Where Lily Festival is gently humorous, and deals with death in its due season, both Visible Secret and Boat People treat the subject of death that comes out of turn and unwelcome. All three films, in their respective ways, delve into human responses to, and feelings about, death. Tokyo X Erotica, on the other hand, offers no such human perspective. Instead, we’re given a series of episodes featuring much bonking followed by death, and I can’t say I really gave a toss about a single character. In fact, life would have been a trifle more pleasant if they’d all died in the first five minutes so we could have left early.

I must rant here just a tad, so be prepared. Where Russell Hoban, in his superb novel Pilgermann, gave us the grotesque Bruder Pfortner (sorry, no umlauts), he gave us a personification of death that revealed the inevitable indignity. This character was used as a counterpoint to the human interactions in the story, resulting in a view of human life that was both sublime and tragic, and undeniably moving. Tokyo X Erotica director Zeze Takahisa strips away the meaning and leaves the grotesquerie, giving us Death in a bunny suit. Annoying pretensions to significance combined with a salacious but entirely unerotic sex made this film a fine companion piece to Shanghai Panic.

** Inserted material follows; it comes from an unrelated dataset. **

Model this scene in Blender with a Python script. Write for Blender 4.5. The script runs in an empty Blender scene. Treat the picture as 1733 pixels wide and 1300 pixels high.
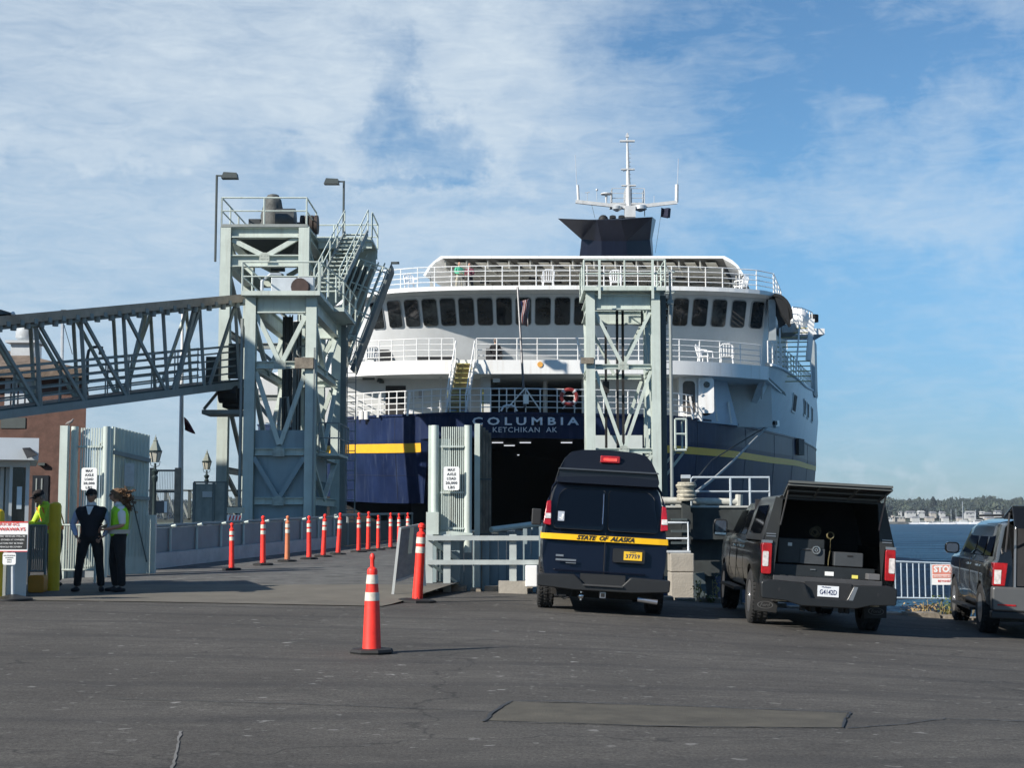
import bpy, bmesh, math, random
from math import radians as R, sin, cos, pi, sqrt, atan2
from mathutils import Vector, Matrix, Euler
random.seed(7)
SC = bpy.context.scene
COL = SC.collection
# ------------------------------------------------------------------ camera
F = 2500.0; EYE = 1.4; PITCH = math.atan(230/2500)
cam_d = bpy.data.cameras.new('camera'); cam = bpy.data.objects.new('camera', cam_d); COL.objects.link(cam)
cam.location = (0, 0, EYE); cam.rotation_euler = (R(90)+PITCH, 0, 0)
cam_d.sensor_width = 36; cam_d.lens = F/1733*36
cam_d.clip_start = 0.1; cam_d.clip_end = 12000
SC.camera = cam
# ------------------------------------------------------------------ light
SUN_AZ = Vector((-0.82, -0.572)).normalized(); SUN_EL = R(31)
sd = Vector((SUN_AZ.x*cos(SUN_EL), SUN_AZ.y*cos(SUN_EL), sin(SUN_EL)))
sun_d = bpy.data.lights.new('sun', 'SUN'); sun_d.energy = 5.0; sun_d.angle = R(0.5); sun_d.color = (1.0, .94, .85)
sun = bpy.data.objects.new('sun', sun_d); COL.objects.link(sun)
sun.rotation_euler = sd.to_track_quat('Z', 'Y').to_euler()
SC.view_settings.view_transform = 'Standard'; SC.view_settings.look = 'None'
SC.view_settings.exposure = 0.5; SC.view_settings.gamma = 1
W = bpy.data.worlds.new('World'); SC.world = W; W.use_nodes = True
def build_world():
    nt = W.node_tree; N = nt.nodes; L = nt.links; N.clear()
    out = N.new('ShaderNodeOutputWorld'); bg = N.new('ShaderNodeBackground'); L.new(bg.outputs[0], out.inputs[0])
    sky = N.new('ShaderNodeTexSky'); sky.sky_type = 'NISHITA'; sky.sun_disc = False
    sky.sun_elevation = SUN_EL; sky.sun_rotation = atan2(SUN_AZ.x, SUN_AZ.y) % (2*pi)
    sky.air_density = 1.0; sky.dust_density = 0.0; sky.ozone_density = 2.6; sky.altitude = 0
    tc = N.new('ShaderNodeTexCoord')
    def math_(op, a, b=None, clamp=False):
        m = N.new('ShaderNodeMath'); m.operation = op; m.use_clamp = clamp
        for i, v in enumerate((a, b)):
            if v is None: continue
            if isinstance(v, (int, float)): m.inputs[i].default_value = v
            else: L.new(v, m.inputs[i])
        return m.outputs[0]
    def noise(scale, mapscale, detail, rough, dist=0.0, loc=(0, 0, 0), rot=(0, 0, 0)):
        mp = N.new('ShaderNodeMapping'); mp.inputs['Scale'].default_value = mapscale; mp.inputs['Location'].default_value = loc
        mp.inputs['Rotation'].default_value = rot
        L.new(tc.outputs['Generated'], mp.inputs[0])
        n = N.new('ShaderNodeTexNoise'); n.inputs['Scale'].default_value = scale; n.inputs['Detail'].default_value = detail
        n.inputs['Roughness'].default_value = rough; n.inputs['Distortion'].default_value = dist
        L.new(mp.outputs[0], n.inputs[0]); return n.outputs[0]
    def blob(px, py, rx, ry, soft=1.0):       # a soft patch of sky round a direction
        v = Vector(((px-866.5)/F, cos(PITCH)-(650-py)/F*sin(PITCH), sin(PITCH)+(650-py)/F*cos(PITCH)))
        mp = N.new('ShaderNodeVectorMath'); mp.operation = 'SUBTRACT'
        L.new(warp, mp.inputs[0]); mp.inputs[1].default_value = v.normalized()
        ml = N.new('ShaderNodeVectorMath'); ml.operation = 'MULTIPLY'; L.new(mp.outputs[0], ml.inputs[0])
        ml.inputs[1].default_value = (F/rx, F/rx*.2, F/ry)
        ln = N.new('ShaderNodeVectorMath'); ln.operation = 'LENGTH'; L.new(ml.outputs[0], ln.inputs[0])
        mr = N.new('ShaderNodeMapRange'); mr.interpolation_type = 'SMOOTHSTEP'
        mr.inputs[1].default_value = 1+soft*.5; mr.inputs[2].default_value = max(0, 1-soft*.5); L.new(ln.outputs['Value'], mr.inputs[0])
        return mr.outputs[0]
    # warped direction so that no patch has a clean outline
    wn = N.new('ShaderNodeTexNoise'); wn.inputs['Scale'].default_value = 9; wn.inputs['Detail'].default_value = 7; wn.inputs['Roughness'].default_value = .6
    L.new(tc.outputs['Generated'], wn.inputs[0])
    ws = N.new('ShaderNodeVectorMath'); ws.operation = 'SUBTRACT'; L.new(wn.outputs['Color'], ws.inputs[0]); ws.inputs[1].default_value = (.5, .5, .5)
    wm = N.new('ShaderNodeVectorMath'); wm.operation = 'SCALE'; L.new(ws.outputs[0], wm.inputs[0]); wm.inputs['Scale'].default_value = .19
    wa = N.new('ShaderNodeVectorMath'); wa.operation = 'ADD'; L.new(tc.outputs['Generated'], wa.inputs[0]); L.new(wm.outputs[0], wa.inputs[1])
    warp = wa.outputs[0]
    big = noise(5, (1, 1, 2.2), 6, .55, .3, (3.1, 0, .7))
    fine = noise(26, (1, 1, 3.4), 9, .68, .7, (1, 2, 3), (0, R(10), 0))
    streak = noise(60, (.7, 1, 3.2), 6, .62, .4, (5, 2, 3), (0, R(-22), 0))
    sep = N.new('ShaderNodeSeparateXYZ'); L.new(warp, sep.inputs[0])
    left = N.new('ShaderNodeMapRange'); left.interpolation_type = 'SMOOTHSTEP'
    left.inputs[1].default_value = .17; left.inputs[2].default_value = -.05; L.new(sep.outputs[0], left.inputs[0])
    base = math_('MULTIPLY', left.outputs[0], .50)
    base = math_('ADD', base, .18)
    for b, k in ((blob(960, 130, 330, 150, 1.6), .30), (blob(880, 60, 150, 90, 1.4), .1), (blob(1480, 330, 420, 60, 1.6), .24), (blob(1650, 300, 160, 60, 1.5), .16), (blob(1560, 225, 150, 30, 1.6), .2),
                 (blob(900, 400, 700, 80, 1.8), .14), (blob(1650, 10, 160, 35, 1.6), .2), (blob(250, 100, 420, 190, 1.8), .18), (blob(320, 160, 130, 70, 1.6), .16), (blob(1620, 797, 200, 12, 1.4), .25),
                 (blob(722, 220, 64, 34, 1.3), -.46), (blob(668, 168, 46, 38, 1.3), -.42), (blob(600, 60, 70, 22, 1.5), -.2), (blob(500, 290, 130, 22, 1.5), -.22), (blob(860, 300, 120, 26, 1.5), -.2), (blob(1120, 60, 120, 40, 1.5), -.2), (blob(770, 248, 50, 16, 1.2), -.3), (blob(690, 262, 70, 14, 1.2), -.3), (blob(640, 105, 30, 46, 1.4), -.3), (blob(620, 20, 30, 40, 1.6), -.08),
                 (blob(1300, 120, 260, 150, 1.6), -.2), (blob(740, 320, 110, 22, 1.6), -.16), (blob(420, 330, 260, 24, 1.6), -.1), (blob(150, 270, 260, 20, 1.6), .14), (blob(560, 200, 70, 60, 1.6), .12)):
        base = math_('ADD', base, math_('MULTIPLY', b, k))
    dens = math_('ADD', base, math_('MULTIPLY', math_('SUBTRACT', big, .5), .6))
    dens = math_('ADD', dens, math_('MULTIPLY', math_('SUBTRACT', fine, .5), .74))
    dens = math_('ADD', dens, math_('MULTIPLY', math_('SUBTRACT', streak, .5), .26))
    # the cloud bank lies over the water to the north; the sky behind the camera is clear
    nm = N.new('ShaderNodeMapRange'); nm.interpolation_type = 'SMOOTHSTEP'; nm.inputs[1].default_value = .35; nm.inputs[2].default_value = .75; L.new(sep.outputs[1], nm.inputs[0])
    dens = math_('MULTIPLY', dens, nm.outputs[0])
    mr = N.new('ShaderNodeMapRange'); mr.inputs[1].default_value = .12; mr.inputs[2].default_value = 1.12; mr.inputs[3].default_value = 0; mr.inputs[4].default_value = .92
    L.new(dens, mr.inputs[0])
    # brighter, whiter near the horizon only a little
    mix = N.new('ShaderNodeMixRGB'); L.new(mr.outputs[0], mix.inputs[0])
    sp2 = N.new('ShaderNodeSeparateXYZ'); L.new(tc.outputs['Generated'], sp2.inputs[0])
    hz = N.new('ShaderNodeMapRange'); hz.interpolation_type = 'SMOOTHSTEP'; hz.inputs[1].default_value = .22; hz.inputs[2].default_value = -.02; L.new(sp2.outputs[2], hz.inputs[0])
    tint = N.new('ShaderNodeMixRGB'); L.new(hz.outputs[0], tint.inputs[0]); tint.inputs[1].default_value = SKY_TINT; tint.inputs[2].default_value = HORIZON_TINT
    sc = N.new('ShaderNodeMixRGB'); sc.blend_type = 'MULTIPLY'; sc.inputs[0].default_value = 1
    L.new(sky.outputs[0], sc.inputs[1]); L.new(tint.outputs[0], sc.inputs[2])
    L.new(sc.outputs[0], mix.inputs[1]); mix.inputs[2].default_value = CLOUD_COL
    L.new(mix.outputs[0], bg.inputs[0]); bg.inputs[1].default_value = .071
SKY_TINT = (.78, 1.08, 1.22, 1); HORIZON_TINT = (.38, .54, .84, 1); CLOUD_COL = (6.7, 7.7, 8.6, 1)
build_world()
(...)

Onto “time and tide”, with a third Ann Hui: Starry is the Night, with Brigitte Lin, George Lam and his mustache again, and David Wu. The story follows Brigitte, from a university student who becomes involved with her professor (Lam) to a social worker who gets involved with a young man (Wu). The two men turn out to be father and son, angrily estranged. I’d call this a watchable but unremarkable film, which would also describe my next offering, Running Out Of Time 2. The combination of Johnnie To and Lau Ching Wan failed to work the usual magic this time, which To readily admits: he’d intended the film to have a somewhat allegorical nature, to foster optimism in a depressed Hong Kong, but it didn’t quite come off.

The last film in this group was Second Time Around, by Jeff Lau. Like some of Lau’s earlier works, such as Days of Tomorrow and A Chinese Odyssey 1 and 2, this treats the issues of time and regret. Since this was my second time around for this film, I was able to follow it a little better: it’s confusing as hell the first time around. This viewing, however, I was able to relax and appreciate the finer features, such as, I must confess, Ekin Chen’s startling jacket. Honestly, if anyone has any strings they can pull, I’d kill for that purple, fringed, patent leather creation, and don’t see how anyone could watch anything else with that on screen.

One of the bonuses of this film, I might add, aside from the aforementioned item of sartorial splendour, was the opportunity to see Cecilia Cheung in a likeable role. Or perhaps swaggerin’ Ekin and his eye-popping jacket temporarily stunned my senses, although I wasn’t quite stunned enough to miss the inconsistencies in the casino activity: once you’ve been in the biz, you tend to notice things like that. To be fair, the scene where Ekin deliberately burns past the card he knows, to get the one he doesn’t, was pretty impressive, but again I think you have to have the context.

That about wraps it up. Did I mention that I am going back next year?